## Start RECORD SET

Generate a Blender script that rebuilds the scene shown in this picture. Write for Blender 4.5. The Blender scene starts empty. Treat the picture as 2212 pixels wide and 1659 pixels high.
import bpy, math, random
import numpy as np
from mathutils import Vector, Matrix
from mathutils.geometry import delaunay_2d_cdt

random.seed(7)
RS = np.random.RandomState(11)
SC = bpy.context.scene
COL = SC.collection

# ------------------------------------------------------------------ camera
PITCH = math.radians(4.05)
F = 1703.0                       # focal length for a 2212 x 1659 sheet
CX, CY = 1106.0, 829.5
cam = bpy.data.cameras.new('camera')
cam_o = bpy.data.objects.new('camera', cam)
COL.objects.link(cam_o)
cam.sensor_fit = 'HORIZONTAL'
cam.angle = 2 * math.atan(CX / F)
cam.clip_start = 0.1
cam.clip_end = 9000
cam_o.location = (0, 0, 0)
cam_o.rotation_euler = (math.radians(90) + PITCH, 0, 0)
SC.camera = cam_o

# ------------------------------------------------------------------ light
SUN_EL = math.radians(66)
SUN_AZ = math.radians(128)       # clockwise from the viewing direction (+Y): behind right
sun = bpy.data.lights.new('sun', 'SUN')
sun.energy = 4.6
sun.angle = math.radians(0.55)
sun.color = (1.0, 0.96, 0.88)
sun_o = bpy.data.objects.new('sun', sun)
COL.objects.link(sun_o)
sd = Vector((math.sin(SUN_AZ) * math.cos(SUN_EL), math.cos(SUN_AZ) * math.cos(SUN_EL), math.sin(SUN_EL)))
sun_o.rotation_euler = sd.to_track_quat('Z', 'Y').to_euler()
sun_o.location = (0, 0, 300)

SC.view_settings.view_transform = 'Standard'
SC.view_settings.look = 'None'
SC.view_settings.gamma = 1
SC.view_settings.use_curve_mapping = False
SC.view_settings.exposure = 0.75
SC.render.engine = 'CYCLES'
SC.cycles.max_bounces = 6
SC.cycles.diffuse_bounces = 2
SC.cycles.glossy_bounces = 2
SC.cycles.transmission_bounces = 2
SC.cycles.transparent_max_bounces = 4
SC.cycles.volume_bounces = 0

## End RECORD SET
## Start RECORD SET

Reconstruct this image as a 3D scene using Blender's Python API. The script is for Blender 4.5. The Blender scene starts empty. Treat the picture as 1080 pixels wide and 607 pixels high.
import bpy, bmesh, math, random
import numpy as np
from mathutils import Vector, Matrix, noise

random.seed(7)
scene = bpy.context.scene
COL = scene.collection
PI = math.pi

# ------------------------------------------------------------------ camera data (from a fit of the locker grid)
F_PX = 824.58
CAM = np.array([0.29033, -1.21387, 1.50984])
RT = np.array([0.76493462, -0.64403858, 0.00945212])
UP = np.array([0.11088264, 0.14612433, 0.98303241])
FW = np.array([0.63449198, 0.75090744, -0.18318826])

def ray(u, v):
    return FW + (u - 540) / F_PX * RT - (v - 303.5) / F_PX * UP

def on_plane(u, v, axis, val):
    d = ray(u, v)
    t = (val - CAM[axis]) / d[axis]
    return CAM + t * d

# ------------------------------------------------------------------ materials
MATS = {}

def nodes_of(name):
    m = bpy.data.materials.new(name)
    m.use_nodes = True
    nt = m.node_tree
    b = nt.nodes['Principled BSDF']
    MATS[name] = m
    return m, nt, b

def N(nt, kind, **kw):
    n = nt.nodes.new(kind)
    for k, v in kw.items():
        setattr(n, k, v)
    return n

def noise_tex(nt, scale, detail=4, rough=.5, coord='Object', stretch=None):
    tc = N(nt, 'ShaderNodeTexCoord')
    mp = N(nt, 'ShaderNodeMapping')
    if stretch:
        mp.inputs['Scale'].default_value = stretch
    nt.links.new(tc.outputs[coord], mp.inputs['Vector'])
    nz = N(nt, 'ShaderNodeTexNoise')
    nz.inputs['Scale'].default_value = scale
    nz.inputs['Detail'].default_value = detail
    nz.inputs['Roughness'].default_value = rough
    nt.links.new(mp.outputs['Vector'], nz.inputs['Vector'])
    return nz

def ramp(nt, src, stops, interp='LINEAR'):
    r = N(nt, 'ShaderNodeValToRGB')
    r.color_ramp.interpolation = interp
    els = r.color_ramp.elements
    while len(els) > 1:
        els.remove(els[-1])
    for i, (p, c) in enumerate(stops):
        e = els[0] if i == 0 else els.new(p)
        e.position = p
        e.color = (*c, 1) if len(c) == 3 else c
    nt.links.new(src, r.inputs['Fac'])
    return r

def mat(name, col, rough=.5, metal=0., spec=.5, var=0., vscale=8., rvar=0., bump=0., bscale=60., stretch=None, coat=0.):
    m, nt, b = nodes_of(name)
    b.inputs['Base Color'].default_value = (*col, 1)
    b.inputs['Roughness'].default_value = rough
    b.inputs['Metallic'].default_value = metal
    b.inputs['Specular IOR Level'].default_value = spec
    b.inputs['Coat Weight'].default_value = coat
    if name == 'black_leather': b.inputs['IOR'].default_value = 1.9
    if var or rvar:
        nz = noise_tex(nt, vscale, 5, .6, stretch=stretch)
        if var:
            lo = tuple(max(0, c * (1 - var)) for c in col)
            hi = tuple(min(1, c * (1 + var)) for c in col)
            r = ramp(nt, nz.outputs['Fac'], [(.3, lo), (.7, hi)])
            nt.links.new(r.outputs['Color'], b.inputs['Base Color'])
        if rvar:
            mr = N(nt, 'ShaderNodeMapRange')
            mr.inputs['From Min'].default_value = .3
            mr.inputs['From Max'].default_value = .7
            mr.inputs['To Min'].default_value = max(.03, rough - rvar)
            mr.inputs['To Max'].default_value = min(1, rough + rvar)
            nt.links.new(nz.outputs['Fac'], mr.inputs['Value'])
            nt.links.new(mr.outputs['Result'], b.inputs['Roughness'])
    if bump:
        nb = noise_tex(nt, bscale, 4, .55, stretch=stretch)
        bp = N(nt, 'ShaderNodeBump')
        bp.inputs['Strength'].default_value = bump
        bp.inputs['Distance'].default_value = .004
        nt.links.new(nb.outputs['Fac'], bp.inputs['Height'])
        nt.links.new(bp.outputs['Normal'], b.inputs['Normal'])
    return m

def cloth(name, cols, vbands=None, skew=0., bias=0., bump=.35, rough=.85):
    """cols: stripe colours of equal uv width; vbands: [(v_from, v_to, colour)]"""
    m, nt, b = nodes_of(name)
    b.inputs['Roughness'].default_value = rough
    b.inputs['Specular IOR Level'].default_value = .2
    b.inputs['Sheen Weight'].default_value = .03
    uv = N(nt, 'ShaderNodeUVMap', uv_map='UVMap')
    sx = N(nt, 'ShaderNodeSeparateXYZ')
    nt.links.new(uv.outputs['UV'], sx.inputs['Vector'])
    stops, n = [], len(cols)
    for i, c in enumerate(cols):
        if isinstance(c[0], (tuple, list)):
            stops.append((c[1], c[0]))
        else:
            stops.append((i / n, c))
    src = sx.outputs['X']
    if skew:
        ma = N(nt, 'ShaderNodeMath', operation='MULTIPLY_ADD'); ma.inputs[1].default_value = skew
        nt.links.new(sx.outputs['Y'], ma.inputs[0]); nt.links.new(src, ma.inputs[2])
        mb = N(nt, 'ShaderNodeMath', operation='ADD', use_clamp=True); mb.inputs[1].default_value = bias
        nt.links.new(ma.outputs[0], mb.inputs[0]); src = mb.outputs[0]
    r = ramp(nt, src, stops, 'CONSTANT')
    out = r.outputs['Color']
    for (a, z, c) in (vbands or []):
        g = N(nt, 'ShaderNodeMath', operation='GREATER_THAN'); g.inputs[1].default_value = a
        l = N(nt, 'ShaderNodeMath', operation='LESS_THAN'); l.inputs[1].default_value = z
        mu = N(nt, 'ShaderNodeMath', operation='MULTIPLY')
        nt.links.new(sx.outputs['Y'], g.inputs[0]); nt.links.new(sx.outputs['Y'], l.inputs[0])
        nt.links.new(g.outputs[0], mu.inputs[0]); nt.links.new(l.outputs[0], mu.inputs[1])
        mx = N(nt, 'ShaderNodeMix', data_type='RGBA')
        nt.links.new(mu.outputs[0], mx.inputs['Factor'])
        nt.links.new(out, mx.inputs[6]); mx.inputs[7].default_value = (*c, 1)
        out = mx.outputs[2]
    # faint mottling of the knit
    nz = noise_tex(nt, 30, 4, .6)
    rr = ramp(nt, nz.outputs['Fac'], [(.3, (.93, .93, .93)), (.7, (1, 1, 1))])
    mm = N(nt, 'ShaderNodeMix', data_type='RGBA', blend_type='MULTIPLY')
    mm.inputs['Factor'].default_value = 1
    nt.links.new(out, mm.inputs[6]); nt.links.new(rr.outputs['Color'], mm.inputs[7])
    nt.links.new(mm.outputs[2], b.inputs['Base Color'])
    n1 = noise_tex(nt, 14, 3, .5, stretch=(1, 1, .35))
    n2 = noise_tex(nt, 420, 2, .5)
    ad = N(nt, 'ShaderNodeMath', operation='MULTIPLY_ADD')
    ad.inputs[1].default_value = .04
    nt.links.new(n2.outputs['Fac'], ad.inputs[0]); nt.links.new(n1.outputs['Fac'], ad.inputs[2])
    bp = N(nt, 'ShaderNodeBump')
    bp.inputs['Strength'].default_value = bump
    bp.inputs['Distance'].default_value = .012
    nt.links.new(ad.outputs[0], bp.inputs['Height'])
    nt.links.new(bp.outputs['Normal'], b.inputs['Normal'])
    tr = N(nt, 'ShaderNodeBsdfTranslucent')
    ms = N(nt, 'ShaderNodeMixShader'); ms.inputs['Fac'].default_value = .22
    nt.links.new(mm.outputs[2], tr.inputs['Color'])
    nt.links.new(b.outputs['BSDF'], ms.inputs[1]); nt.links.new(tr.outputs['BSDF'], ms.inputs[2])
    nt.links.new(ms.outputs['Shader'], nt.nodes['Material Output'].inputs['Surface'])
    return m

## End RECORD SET
## Start RECORD SET

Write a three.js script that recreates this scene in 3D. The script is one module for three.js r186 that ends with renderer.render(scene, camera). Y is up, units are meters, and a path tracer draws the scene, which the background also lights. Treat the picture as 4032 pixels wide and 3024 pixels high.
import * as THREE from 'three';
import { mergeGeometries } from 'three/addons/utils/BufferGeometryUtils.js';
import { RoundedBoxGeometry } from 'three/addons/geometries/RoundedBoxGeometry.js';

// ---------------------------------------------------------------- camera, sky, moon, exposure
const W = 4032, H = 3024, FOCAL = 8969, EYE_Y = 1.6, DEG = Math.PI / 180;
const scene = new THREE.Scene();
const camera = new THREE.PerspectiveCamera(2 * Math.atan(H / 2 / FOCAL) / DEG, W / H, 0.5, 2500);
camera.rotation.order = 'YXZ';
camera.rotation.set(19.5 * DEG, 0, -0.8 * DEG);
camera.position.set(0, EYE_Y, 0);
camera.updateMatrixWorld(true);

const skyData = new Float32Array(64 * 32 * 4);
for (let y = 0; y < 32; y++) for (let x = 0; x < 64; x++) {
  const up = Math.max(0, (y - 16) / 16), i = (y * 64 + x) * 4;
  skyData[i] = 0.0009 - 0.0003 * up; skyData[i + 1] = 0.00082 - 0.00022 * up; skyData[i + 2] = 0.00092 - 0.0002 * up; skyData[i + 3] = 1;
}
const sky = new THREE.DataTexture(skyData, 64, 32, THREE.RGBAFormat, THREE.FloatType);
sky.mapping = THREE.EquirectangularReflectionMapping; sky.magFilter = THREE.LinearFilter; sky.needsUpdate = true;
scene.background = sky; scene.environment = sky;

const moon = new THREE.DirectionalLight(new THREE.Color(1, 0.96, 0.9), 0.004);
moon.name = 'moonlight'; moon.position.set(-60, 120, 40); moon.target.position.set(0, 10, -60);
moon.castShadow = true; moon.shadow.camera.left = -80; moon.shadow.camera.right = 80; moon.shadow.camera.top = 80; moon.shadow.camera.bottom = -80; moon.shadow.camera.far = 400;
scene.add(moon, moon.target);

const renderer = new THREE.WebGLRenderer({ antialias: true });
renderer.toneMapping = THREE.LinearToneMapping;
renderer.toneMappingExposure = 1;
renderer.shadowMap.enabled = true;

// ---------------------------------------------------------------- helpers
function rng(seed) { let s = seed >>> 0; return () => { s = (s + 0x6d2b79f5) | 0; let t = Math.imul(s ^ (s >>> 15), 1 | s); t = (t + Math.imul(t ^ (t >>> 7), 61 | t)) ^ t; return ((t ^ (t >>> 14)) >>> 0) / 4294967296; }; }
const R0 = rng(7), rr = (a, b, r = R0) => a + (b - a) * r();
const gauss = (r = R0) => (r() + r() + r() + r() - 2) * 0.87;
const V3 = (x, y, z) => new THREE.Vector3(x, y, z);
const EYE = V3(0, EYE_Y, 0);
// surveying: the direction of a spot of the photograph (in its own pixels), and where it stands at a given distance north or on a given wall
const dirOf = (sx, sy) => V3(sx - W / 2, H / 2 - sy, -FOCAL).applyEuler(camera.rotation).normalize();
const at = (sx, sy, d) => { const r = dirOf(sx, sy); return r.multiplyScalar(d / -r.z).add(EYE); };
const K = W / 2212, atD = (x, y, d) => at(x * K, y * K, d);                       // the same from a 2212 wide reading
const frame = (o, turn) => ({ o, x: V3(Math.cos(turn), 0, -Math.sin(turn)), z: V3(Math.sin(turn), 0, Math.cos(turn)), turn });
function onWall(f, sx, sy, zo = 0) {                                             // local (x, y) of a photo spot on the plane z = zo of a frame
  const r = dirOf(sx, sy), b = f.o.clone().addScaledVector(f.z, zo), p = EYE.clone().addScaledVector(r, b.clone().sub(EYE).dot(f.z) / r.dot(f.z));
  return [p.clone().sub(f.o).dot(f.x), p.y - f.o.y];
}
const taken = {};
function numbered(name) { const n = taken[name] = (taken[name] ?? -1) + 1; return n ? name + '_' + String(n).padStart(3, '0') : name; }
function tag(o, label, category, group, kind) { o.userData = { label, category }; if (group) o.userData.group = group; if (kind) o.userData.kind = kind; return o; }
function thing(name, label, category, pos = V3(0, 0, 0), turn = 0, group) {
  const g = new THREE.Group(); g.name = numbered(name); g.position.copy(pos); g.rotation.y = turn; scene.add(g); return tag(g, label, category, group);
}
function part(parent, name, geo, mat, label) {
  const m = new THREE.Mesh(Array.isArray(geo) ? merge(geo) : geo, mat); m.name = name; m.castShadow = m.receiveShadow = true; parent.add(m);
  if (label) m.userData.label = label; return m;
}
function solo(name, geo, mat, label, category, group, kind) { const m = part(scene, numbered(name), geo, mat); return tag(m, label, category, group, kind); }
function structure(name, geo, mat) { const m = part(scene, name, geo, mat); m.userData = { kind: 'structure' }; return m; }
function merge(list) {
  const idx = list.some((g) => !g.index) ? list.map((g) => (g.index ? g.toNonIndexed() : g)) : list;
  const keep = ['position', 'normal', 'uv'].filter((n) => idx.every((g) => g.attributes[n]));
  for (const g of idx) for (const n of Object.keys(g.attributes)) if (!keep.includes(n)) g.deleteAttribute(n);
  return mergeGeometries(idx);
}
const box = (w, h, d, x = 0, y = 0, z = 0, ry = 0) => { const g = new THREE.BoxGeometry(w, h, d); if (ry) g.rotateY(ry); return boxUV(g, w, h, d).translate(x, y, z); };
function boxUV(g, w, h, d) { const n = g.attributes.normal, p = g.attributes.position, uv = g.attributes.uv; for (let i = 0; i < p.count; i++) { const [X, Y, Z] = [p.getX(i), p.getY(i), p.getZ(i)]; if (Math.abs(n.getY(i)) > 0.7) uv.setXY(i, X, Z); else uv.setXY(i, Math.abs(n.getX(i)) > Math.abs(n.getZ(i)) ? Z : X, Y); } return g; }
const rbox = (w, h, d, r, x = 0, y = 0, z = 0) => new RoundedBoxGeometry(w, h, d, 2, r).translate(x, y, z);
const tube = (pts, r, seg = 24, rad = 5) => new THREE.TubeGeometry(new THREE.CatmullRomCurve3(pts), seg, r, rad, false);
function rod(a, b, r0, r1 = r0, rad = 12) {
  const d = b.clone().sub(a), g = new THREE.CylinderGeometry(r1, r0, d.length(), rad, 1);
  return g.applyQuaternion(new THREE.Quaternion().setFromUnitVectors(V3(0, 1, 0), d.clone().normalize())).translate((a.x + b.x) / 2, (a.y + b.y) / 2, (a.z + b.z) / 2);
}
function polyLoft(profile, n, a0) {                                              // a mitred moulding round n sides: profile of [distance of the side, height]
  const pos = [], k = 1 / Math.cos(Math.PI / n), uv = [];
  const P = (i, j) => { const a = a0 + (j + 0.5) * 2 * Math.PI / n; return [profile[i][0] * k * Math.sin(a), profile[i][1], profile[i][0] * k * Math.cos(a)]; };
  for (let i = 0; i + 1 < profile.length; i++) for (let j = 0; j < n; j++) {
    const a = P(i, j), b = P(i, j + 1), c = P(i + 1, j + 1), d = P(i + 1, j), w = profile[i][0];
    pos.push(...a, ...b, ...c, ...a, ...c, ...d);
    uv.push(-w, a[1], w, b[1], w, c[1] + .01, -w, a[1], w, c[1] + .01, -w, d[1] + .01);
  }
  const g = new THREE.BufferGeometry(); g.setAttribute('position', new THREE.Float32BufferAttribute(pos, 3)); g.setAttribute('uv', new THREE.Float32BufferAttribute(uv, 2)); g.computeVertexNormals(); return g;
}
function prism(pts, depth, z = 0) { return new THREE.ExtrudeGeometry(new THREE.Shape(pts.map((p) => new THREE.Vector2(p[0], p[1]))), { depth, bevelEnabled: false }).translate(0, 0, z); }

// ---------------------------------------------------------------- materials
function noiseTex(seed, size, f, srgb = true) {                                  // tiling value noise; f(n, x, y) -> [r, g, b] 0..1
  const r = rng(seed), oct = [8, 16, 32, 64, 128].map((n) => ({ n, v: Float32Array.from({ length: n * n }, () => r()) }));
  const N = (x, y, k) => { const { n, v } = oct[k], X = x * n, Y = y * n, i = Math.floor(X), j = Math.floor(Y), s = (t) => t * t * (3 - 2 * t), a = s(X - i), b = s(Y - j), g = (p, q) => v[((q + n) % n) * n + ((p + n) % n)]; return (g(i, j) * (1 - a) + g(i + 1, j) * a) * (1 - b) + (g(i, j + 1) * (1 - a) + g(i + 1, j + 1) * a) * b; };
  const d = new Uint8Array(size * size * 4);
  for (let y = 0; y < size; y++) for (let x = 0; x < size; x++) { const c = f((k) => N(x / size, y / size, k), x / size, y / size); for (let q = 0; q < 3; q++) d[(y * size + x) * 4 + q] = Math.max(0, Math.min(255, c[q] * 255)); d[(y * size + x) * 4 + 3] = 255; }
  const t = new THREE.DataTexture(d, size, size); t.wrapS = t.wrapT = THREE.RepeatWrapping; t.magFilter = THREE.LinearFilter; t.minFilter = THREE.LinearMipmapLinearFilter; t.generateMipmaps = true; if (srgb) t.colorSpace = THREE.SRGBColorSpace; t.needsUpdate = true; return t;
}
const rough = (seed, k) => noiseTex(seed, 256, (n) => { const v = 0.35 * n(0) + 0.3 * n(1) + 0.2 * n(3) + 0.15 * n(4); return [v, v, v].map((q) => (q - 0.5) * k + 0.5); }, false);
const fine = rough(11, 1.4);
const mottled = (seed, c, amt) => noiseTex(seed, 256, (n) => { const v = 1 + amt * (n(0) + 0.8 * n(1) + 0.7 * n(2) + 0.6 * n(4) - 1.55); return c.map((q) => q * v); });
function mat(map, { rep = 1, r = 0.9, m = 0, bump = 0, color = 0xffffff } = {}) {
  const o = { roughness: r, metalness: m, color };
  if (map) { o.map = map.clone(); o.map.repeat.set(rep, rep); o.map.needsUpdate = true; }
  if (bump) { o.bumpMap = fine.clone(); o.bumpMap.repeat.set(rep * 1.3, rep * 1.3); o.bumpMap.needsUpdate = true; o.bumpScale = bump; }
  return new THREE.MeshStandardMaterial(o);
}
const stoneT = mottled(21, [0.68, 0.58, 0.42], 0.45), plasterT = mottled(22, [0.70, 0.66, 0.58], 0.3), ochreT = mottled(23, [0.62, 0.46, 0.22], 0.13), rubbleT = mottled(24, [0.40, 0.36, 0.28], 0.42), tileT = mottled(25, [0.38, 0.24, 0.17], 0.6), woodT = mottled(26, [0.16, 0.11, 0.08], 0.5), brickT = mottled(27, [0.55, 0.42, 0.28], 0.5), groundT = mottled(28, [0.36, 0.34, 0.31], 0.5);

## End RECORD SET

TASK:
This exercise asks for the lines from the line with "Generate a Blender" to the line with "COL = SC.collection", both lines included, set down exactly and with nothing else.

TASK ANSWER:
Generate a Blender script that rebuilds the scene shown in this picture. Write for Blender 4.5. The Blender scene starts empty. Treat the picture as 2212 pixels wide and 1659 pixels high.
import bpy, math, random
import numpy as np
from mathutils import Vector, Matrix
from mathutils.geometry import delaunay_2d_cdt

random.seed(7)
RS = np.random.RandomState(11)
SC = bpy.context.scene
COL = SC.collection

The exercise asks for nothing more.